Once, there was a boy who believed that when God created humans, He made them in pairs. He believed that there's someone out there who makes the other half of him. And with that belief, he started on his search for the "perfect girl".
He never quite found her till he met *her*. She was like an angel who descended into his life. For once he felt that there was hope in life, in love. But as he looked back at himself, compared to her, he was nothing. He's not the typical "tall, dark, handsome" hunk a girl would drool over. In fact he was "short, fat and ugly". Hence, though he thought he had found her, he never dared approached her. To him, she was perfect. Being talented and smart, she was also cute.
Everyday, he would wait to take a bus that would most probably cross her path and walk silently behind her from the bus stop to the traffic light and across the road. He takes soft silent steps so that she wouldn't hear him. And she never did.
For 2 years, he would silently admire her beauty from afar. He would walk pass the classrooms she was in just to have a peek at her. Though he would very much wanna know her name or even hear her voice, he never garnered enough courage to talk to her. During one of his performances he tried to throw a paper aeroplane in her direction hoping it'll get her attention but it never happened.

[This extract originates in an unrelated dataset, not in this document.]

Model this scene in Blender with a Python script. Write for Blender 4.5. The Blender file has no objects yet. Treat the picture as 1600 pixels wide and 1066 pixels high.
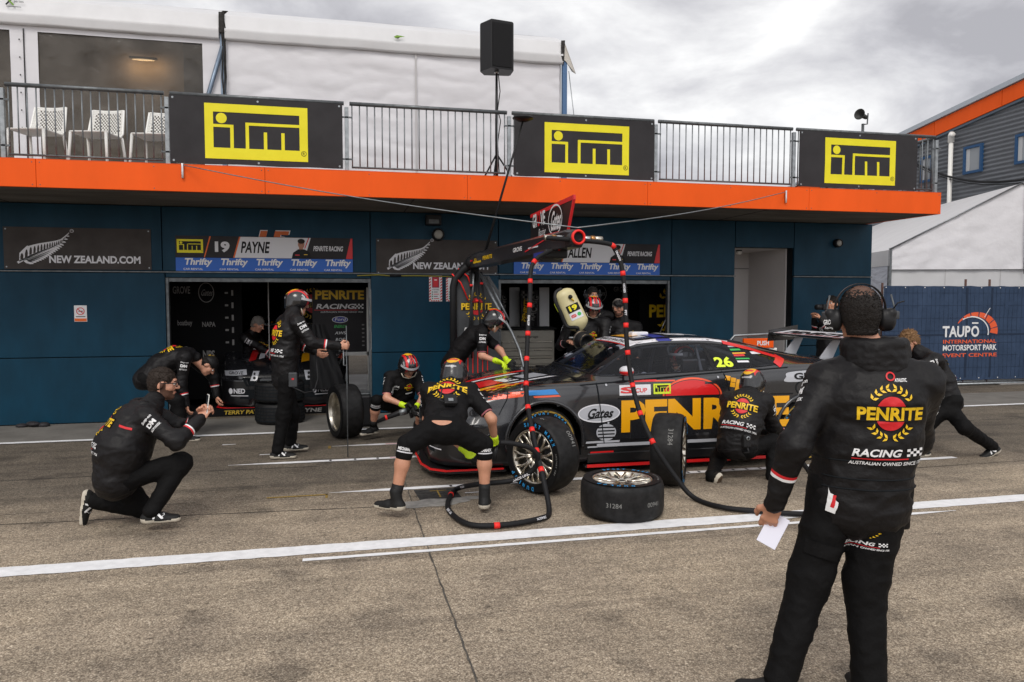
import bpy, bmesh, math, random
import numpy as np
from mathutils import Vector, Matrix, noise
from mathutils.bvhtree import BVHTree
random.seed(7); RNG = np.random.default_rng(7)
SC = bpy.context.scene; COL = SC.collection
R = math.radians

# ------------------------------------------------------------------ camera
CH, CF, CYAW, CP = 1.75, 1175.0, R(13.1), R(3.26)
cam = bpy.data.cameras.new('camera'); camo = bpy.data.objects.new('camera', cam); COL.objects.link(camo)
cam.sensor_width = 36.0; cam.lens = CF / 1600 * 36; cam.clip_end = 2000; cam.clip_start = 0.05
camo.location = (0, 0, CH); camo.rotation_euler = (R(90) - CP, 0, -CYAW)
SC.camera = camo
SC.view_settings.view_transform = 'Standard'; SC.view_settings.look = 'None'
SC.view_settings.exposure = 0.0; SC.view_settings.gamma = 1.0
# ------------------------------------------------------------------ world: overcast sky
SUN_EL, SUN_AZ = R(48), R(205)          # azimuth measured clockwise from +Y
w = bpy.data.worlds.new('World'); SC.world = w; w.use_nodes = True
def build_world():
    nt = w.node_tree; N = nt.nodes; L = nt.links; N.clear()
    out = N.new('ShaderNodeOutputWorld'); bg = N.new('ShaderNodeBackground'); bg.inputs['Strength'].default_value = 0.1
    sky = N.new('ShaderNodeTexSky'); sky.sky_type = 'NISHITA'; sky.sun_disc = False
    sky.sun_elevation = SUN_EL; sky.sun_rotation = SUN_AZ
    tc = N.new('ShaderNodeTexCoord'); sep = N.new('ShaderNodeSeparateXYZ'); L.new(tc.outputs['Generated'], sep.inputs[0])
    def mth(op, a, b=None):
        m = N.new('ShaderNodeMath'); m.operation = op
        for i, q in enumerate((a, b)):
            if q is None: continue
            if isinstance(q, (int, float)): m.inputs[i].default_value = q
            else: L.new(q, m.inputs[i])
        return m.outputs[0]
    zz = mth('ADD', mth('MAXIMUM', sep.outputs[2], 0.0), 0.30)
    cx = mth('DIVIDE', sep.outputs[0], zz); cy = mth('DIVIDE', sep.outputs[1], zz)
    cmb = N.new('ShaderNodeCombineXYZ'); L.new(cx, cmb.inputs[0]); L.new(cy, cmb.inputs[1]); L.new(mth('MULTIPLY', sep.outputs[2], 1.2), cmb.inputs[2])
    n1 = N.new('ShaderNodeTexNoise'); n1.inputs['Scale'].default_value = 2.3; n1.inputs['Detail'].default_value = 9; n1.inputs['Roughness'].default_value = 0.56
    n1.inputs['Distortion'].default_value = 0.25
    n2 = N.new('ShaderNodeTexNoise'); n2.inputs['Scale'].default_value = 0.9; n2.inputs['Detail'].default_value = 3
    mp = N.new('ShaderNodeMapping'); mp.inputs['Location'].default_value = (7.9, 1.2, 0.4); mp.inputs['Rotation'].default_value = (0, 0, 0.5); mp.inputs['Scale'].default_value = (1.0, 1.1, 1)
    L.new(cmb.outputs[0], mp.inputs[0]); L.new(mp.outputs[0], n1.inputs['Vector']); L.new(mp.outputs[0], n2.inputs['Vector'])
    f = mth('ADD', mth('MULTIPLY', n1.outputs[0], 0.72), mth('MULTIPLY', n2.outputs[0], 0.28))
    cr = N.new('ShaderNodeValToRGB'); L.new(f, cr.inputs[0]); e = cr.color_ramp.elements
    e[0].position = 0.40; e[0].color = (0.52, 0.515, 0.55, 1); e[1].position = 0.66; e[1].color = (1.25, 1.25, 1.24, 1)
    a = e.new(0.47); a.color = (0.68, 0.675, 0.71, 1); b = e.new(0.55); b.color = (0.90, 0.895, 0.915, 1)
    # overcast layer is brighter behind the camera (sun side) than in the view
    back = mth('MULTIPLY', mth('MAXIMUM', mth('MULTIPLY', sep.outputs[1], -1.0), 0.0), 0.9)
    gain = mth('MULTIPLY', mth('ADD', back, 0.93), 10.0)
    vm = N.new('ShaderNodeVectorMath'); vm.operation = 'SCALE'; L.new(cr.outputs[0], vm.inputs[0]); L.new(gain, vm.inputs['Scale'])
    mix = N.new('ShaderNodeMixRGB'); mix.inputs[0].default_value = 0.95
    L.new(sky.outputs[0], mix.inputs[1]); L.new(vm.outputs[0], mix.inputs[2])
    L.new(mix.outputs[0], bg.inputs['Color']); L.new(bg.outputs[0], out.inputs['Surface'])
build_world()
sl = bpy.data.lights.new('sun', 'SUN'); slo = bpy.data.objects.new('sun', sl); COL.objects.link(slo)
sl.energy = 1.5; sl.angle = R(22); sl.color = (1.0, 0.95, 0.88)
_sd = Vector((math.sin(SUN_AZ) * math.cos(SUN_EL), math.cos(SUN_AZ) * math.cos(SUN_EL), math.sin(SUN_EL)))
slo.rotation_euler = _sd.to_track_quat('Z', 'Y').to_euler(); slo.location = (0, 0, 30)

# ------------------------------------------------------------------ pixel -> world (the photograph is 1600 x 1066)
_fw = Vector((math.sin(CYAW) * math.cos(CP), math.cos(CYAW) * math.cos(CP), -math.sin(CP)))
_rt = Vector((math.cos(CYAW), -math.sin(CYAW), 0)); _up = _rt.cross(_fw)
EYE = Vector((0, 0, CH))
def ray(px, py): return _fw + _rt * ((px - 800) / CF) - _up * ((py - 533) / CF)
def at(px, py, Y): d = ray(px, py); return EYE + d * (Y / d.y)
def gnd(px, py, z=0.0): d = ray(px, py); return EYE + d * ((z - CH) / d.z)
def bone(p, px, py, L, sgn=-1):
    """the point on the sight line at distance L from p (sgn -1: nearer to the viewer, +1: farther)"""
    d = ray(px, py).normalized(); o = EYE - p; b = o.dot(d); c = o.length_squared - L * L; D = b * b - c
    t = -b if D < 0 else -b + sgn * math.sqrt(D)
    return EYE + d * t

# ------------------------------------------------------------------ materials
def lin(c): c /= 255.0; return c / 12.92 if c <= 0.04045 else ((c + 0.055) / 1.055) ** 2.4
def S(r, g, b): return (lin(r), lin(g), lin(b))
def mat(name, col, rough=0.6, metal=0.0, bump=None, var=None, coat=0.0, spec=None, trans=0.0, emit=None, alpha=1.0, bump2=None, sheen=0.0):
    m = bpy.data.materials.new(name); m.use_nodes = True; nt = m.node_tree; N = nt.nodes; L = nt.links
    if spec is None: spec = .5 if (max(col) > .3 or metal or coat) else .22
    p = N['Principled BSDF']; p.inputs['Base Color'].default_value = (*col, 1); p.inputs['Roughness'].default_value = rough
    p.inputs['Metallic'].default_value = metal; p.inputs['Coat Weight'].default_value = coat; p.inputs['Coat Roughness'].default_value = 0.06
    p.inputs['Specular IOR Level'].default_value = spec
    p.inputs['Transmission Weight'].default_value = trans; p.inputs['Alpha'].default_value = alpha
    if sheen: p.inputs['Sheen Weight'].default_value = sheen
    if emit: p.inputs['Emission Color'].default_value = (*emit[0], 1); p.inputs['Emission Strength'].default_value = emit[1]
    tc = N.new('ShaderNodeTexCoord')
    if var:                                       # var = (scale, low, high[, stretch])
        n = N.new('ShaderNodeTexNoise'); n.inputs['Scale'].default_value = var[0]; n.inputs['Detail'].default_value = 6; n.inputs['Roughness'].default_value = 0.62
        if len(var) > 3:
            mp = N.new('ShaderNodeMapping'); mp.inputs['Scale'].default_value = var[3]; L.new(tc.outputs['Object'], mp.inputs[0]); L.new(mp.outputs[0], n.inputs['Vector'])
        else: L.new(tc.outputs['Object'], n.inputs['Vector'])
        mr = N.new('ShaderNodeMapRange'); mr.inputs['From Min'].default_value = 0.3; mr.inputs['From Max'].default_value = 0.7
        mr.inputs['To Min'].default_value = var[1]; mr.inputs['To Max'].default_value = var[2]; L.new(n.outputs[0], mr.inputs[0])
        v = N.new('ShaderNodeVectorMath'); v.operation = 'SCALE'; v.inputs[0].default_value = col; L.new(mr.outputs[0], v.inputs['Scale'])
        L.new(v.outputs[0], p.inputs['Base Color'])
        rr = N.new('ShaderNodeMapRange'); rr.inputs['From Min'].default_value = 0.3; rr.inputs['From Max'].default_value = 0.7
        rr.inputs['To Min'].default_value = min(1, rough * 1.12); rr.inputs['To Max'].default_value = rough * 0.88; L.new(n.outputs[0], rr.inputs[0]); L.new(rr.outputs[0], p.inputs['Roughness'])
    prev = None
    for bp in (bump, bump2):                      # bump = (scale, strength, distance[, stretch])
        if not bp: continue
        n = N.new('ShaderNodeTexNoise'); n.inputs['Scale'].default_value = bp[0]; n.inputs['Detail'].default_value = 5
        if len(bp) > 3:
            mp = N.new('ShaderNodeMapping'); mp.inputs['Scale'].default_value = bp[3]; L.new(tc.outputs['Object'], mp.inputs[0]); L.new(mp.outputs[0], n.inputs['Vector'])
        else: L.new(tc.outputs['Object'], n.inputs['Vector'])
        b = N.new('ShaderNodeBump'); b.inputs['Strength'].default_value = bp[1]; b.inputs['Distance'].default_value = bp[2]; L.new(n.outputs[0], b.inputs['Height'])
        if prev: L.new(prev, b.inputs['Normal'])
        prev = b.outputs[0]
    if prev: L.new(prev, p.inputs['Normal'])
    return m
M = {}
M['white'] = mat('white_print', S(225, 225, 225), 0.55, var=(6, .93, 1.03))
M['paint_white'] = mat('road_paint', S(234, 234, 235), 0.7, var=(11, .80, 1.03), bump=(160, .5, .003))
M['red'] = mat('red_print', S(205, 28, 36), 0.5)
M['yellow'] = mat('yellow_print', S(228, 186, 20), 0.5)
M['itm_yellow'] = mat('banner_yellow', S(226, 214, 0), 0.55, var=(3, .93, 1.03))
M['orange_print'] = mat('orange_print', S(222, 100, 30), 0.55)
M['black'] = mat('black_print', (.008, .008, .009), 0.5)
M['banner_black'] = mat('banner_black', (.026, .024, .026), 0.55, var=(2.5, .85, 1.2), bump=(3, .25, .02))
M['banner_brown'] = mat('banner_charcoal', (.050, .043, .040), 0.6, var=(3, .85, 1.2), bump=(4, .3, .02))
M['wall'] = mat('blue_panel', S(4, 52, 72), 0.5, var=(1.7, .74, 1.14, (1.6, 1, .7)), bump=(1.2, .06, .02), spec=.2)
M['wall_back'] = mat('dark_backing', (.006, .008, .010), 0.8)
M['orange'] = mat('orange_cladding', S(232, 86, 0), 0.5, var=(1.6, .90, 1.05, (1, 1, .35)), spec=.25, bump=(.9, .05, .02))
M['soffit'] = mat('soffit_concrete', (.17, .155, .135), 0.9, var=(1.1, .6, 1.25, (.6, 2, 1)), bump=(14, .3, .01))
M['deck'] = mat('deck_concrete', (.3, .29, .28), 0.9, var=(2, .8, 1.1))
M['galv'] = mat('galvanised_steel', (.30, .32, .33), 0.45, .85, var=(14, .7, 1.15))
M['galv_mid'] = mat('dull_galvanised', (.20, .215, .225), 0.5, .6, var=(14, .7, 1.2))
M['galv_dark'] = mat('weathered_steel', (.13, .14, .145), 0.5, .7, var=(14, .7, 1.2))
M['steel'] = mat('steel', (.55, .55, .55), 0.3, 1.0, var=(20, .85, 1.1))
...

When the time came to leave the place that enabled him to lay eyes on her, he was sad. He promised himself never to look back. Never to think of her again. "Life goes on," he told himself. Time, he hope will heal all wounds. He used to think how foolish it is to feel hurt by someone who doesn't even know you. Now he knows how it feels. The pain of losing even before gaining. The pain of never getting to know her.
Sometimes, in the heart of the night, he would think to himself, "would things have been different if i live it again?".
Looking up at the cloudless starry night, he says out loud,"Goodnight girl, may we meet in dreamland tonight."

-End-
ok! how was it? good? i was trying to type in proper english and trying really hard not to use msn-language. hope you liked it! and i dedicate it to you...and ya happy new year!